HELGARDH: Our sound is really hard to specifically describe. We combine all the roots of black metal with riffing styles similar to power metal, thrash metal, and death metal thrown into the mix. We actually feel that a better classification of our music is Extreme Black Metal, because of the fact that we do incorporate (what we consider) the best elements of other extreme metal sub-genres, while still trying to obtain the black metal title!!

RPZ: What bands helped to influence Helgardh's sound?

HELGARDH: A major influence throughout all of our members is none other than the "sons of northern darkness", Immortal. Other bands that have greatly influenced our black metal sound include Emperor, Bathory, Dark Funeral, Gorgoroth, and Dimmu Borgir. A few outside influences lie in Iced Earth, Slayer, Behemoth, Death, Metallica, and even Yngwie Malmsteen, which we credit as one of the greatest guitarists to ever live!!

RPZ: What can Helgardh bring to black metal, and how does Helgardh differ from other black metal bands?

HELGARDH: As we stated before, we bring our outside influences to black metal, but we try to do it in a way that has never been done before. For example, we may use a galloping, power metal-like riff as a rhythm, while simultaneously using a tremolo picked, typical black metal riff as a lead.

RPZ: So far, the band is working on its first release, when will the new CD be out, and what is the title?

HELGARDH: Our first release is a 6 song EP (including the 1 minute intro) entitled "Ad Obscurus Aeternam" which, translated to English, means "Into Eternal Darkness." We are aiming for a late 2010 or early 2011 release!! We have yet to set a specific date.

RPZ: What are the lyrical subjects of the songs and what inspired them?

HELGARDH: Most of our lyrics are based on some sort of mythology. Even the band name, Helgardh, is one of the nine worlds in Norse Mythology (often shortened to just Hel). Other themes include historical texts and events.

Read more: http://blogs.myspace.com/index.cfm?fuseaction=blog.view&friendId=514467442&blogId=538450729#ixzz0xx0uaJMz

Interview with Raging Power Web Magazine (Part II)

(Continued)

RPZ: So far, the band is looking for a record label. Any luck?
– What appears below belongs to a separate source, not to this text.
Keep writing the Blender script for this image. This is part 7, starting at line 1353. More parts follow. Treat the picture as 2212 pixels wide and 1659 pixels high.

Who would you like to see Helgardh get signed to?

HELGARDH: We would have to say that our ultimate goal would either be Candlelight Records or Metal Blade Records.

RPZ: Once the E.P. comes out, will the band tour to promote it, and what other ways do you hope to get the word out about it?

HELGARDH: Assuming that all of our schedules sync up, we are planning to do a couple of mini-tours, but if we aren't able to, then we will definitely be traveling a lot to promote the release!

RPZ: Has the band come up with cover art for the CD yet?

HELGARDH: We actually have a graphic designer from Pittsburgh, PA, currently working on the artwork for the album. It should be finished sometime soon!

RPZ: Helgardh are located in Bluefield, WV. It's a place not know for heavy metal, let alone Black Metal. How has the reaction been to the band there, and are there other bands around you worth checking out?

HELGARDH: Honestly, the reaction has been surprisingly positive so far. We really work hard to promote all of our shows as much as possible, to make sure that we get the "right" crowds out to each of our shows, which, in turn, improves the reactions of the people there. We don't want to play a show where only 2 or 3 people like our style of music. That would be pointless. So we really work hard to get a crowd that would get into the music.

A few other bands in our area that we recommend checking out are Simsurra (100% for Cannibal Corpse fans), Darkness Remains (currently inactive, but could be EASILY considered the best death metal band this area has ever seen), Under a Nightmare (a horror punk band based in Pennsylvania, but has members in this area), and a couple of bands near this area are Rotting Obscene (very technical death metal) and The Ziggurat (Lovecraftian Themed Blackened Death Thrash).

RPZ: Being in a area where metal is not so popular, is it hard for the band to find a place to play? And who have you played with so far?

HELGARDH: Well, surprisingly, despite the smaller area, we do have a few venues in and around our area that are dedicated to JUST the metal scene, so it really isn't hard to find shows in this area, but unlike most other bands in the area, we do like to travel as much as possible to expose our music to a much broader crowd, because we are aware that the percentages are very low of being discovered in an area this small, so .

RPZ: What would be the ultimate tour/concert for the band?

HELGARDH: We would love to play at the Wacken Open Air Festival (which I believe is in Germany), but as for specific bands, we'd have to say Immortal, Emperor, and Dimmu Borgir.

RPZ: Many black metal bands tent to use props and special effects during a show, has Helgardh thought of doing anything yet?

HELGARDH: Yes, we actually use the standard black metal attire for the most part (black leather gauntlets with the metal spikes, corpse paint, etc), and we also own our own personal fog machine that we'll sometimes use, assuming the venue's capability.

RPZ: What is the first metal album that you heard and to you, what is the best black metal album ever?

HELGARDH: The first metal albums that our members ever heard are Metallica-Ride the Lightning, Pantera-Vulgar Display of Power, and Slayer-South of Heaven. What we consider to be the best black metal albums are ever released are as follows: Emperor-Anthems of the Welkin at Dusk, Dissection-The Somberlain, and Immortal-Sons of Northern Darkness.

RPZ: What else would you like to add to this interview to inform others about Helgardh?

HELGARDH: The only other thing we'd like to add is that we strive NOT to let any sub-genre restrictions restrain us from using riffs, lyrical patterns, etc in our music. We like to use riffs that wouldn't typically be used in black metal, because we feel that it really helps our sound stay unique.